A Formal Analysis of Capacity Scaling Algorithms for Minimum-Cost Flows
Mohammad Abdulaziz, Thomas Ammer
TL;DR
This work delivers a comprehensive formalisation of minimum-cost flow algorithms in Isabelle/HOL, delivering executable implementations and rigorous proofs for SSP, capacity scaling, and Orlin's algorithm. It introduces a principled ADT/locale framework that supports stepwise refinement and code extraction, incorporating a Bellman-Ford-based path search and a reduction to infinite-capacity instances to handle general flow problems. A key contribution is the first complete combinatorial correctness proof for Orlin's algorithm, along with detailed running-time analyses and a cohesive methodology that harmonises mathematical rigor with executable artefacts.

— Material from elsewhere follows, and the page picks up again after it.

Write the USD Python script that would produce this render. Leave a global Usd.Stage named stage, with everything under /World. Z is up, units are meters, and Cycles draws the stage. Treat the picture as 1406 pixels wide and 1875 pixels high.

The results advance the reliability of scaling-based flow algorithms for both theory and practice, enabling verified, reusable graph algorithm components and clarifying the boundaries of applicability via the finite/infinite capacity reductions.
Abstract
We present formalisations of the correctness of executable algorithms to solve minimum-cost flow problems in Isabelle/HOL. Two of the algorithms are based on the technique of scaling, most notably Orlin's algorithm, which has the fastest known running time for solving the problem of minimum-cost flow. We also include a formalisation of the worst-case running time argument for Orlin's algorithm. Our verified implementation of this algorithm, which is derived by the technique of stepwise refinement, is fully executable and was integrated into a reusable formal library on graph algorithms. Because the problems for which Orlin's algorithm works are restricted, we also verified an executable reduction from the general minimum-cost flow problem. We believe we are the first to formally consider the problem of minimum-cost flows and, more generally, any scaling algorithms. Our work has also led to a number of mathematical insights and improvements to proofs as well as theorem statements, compared to all existing expositions.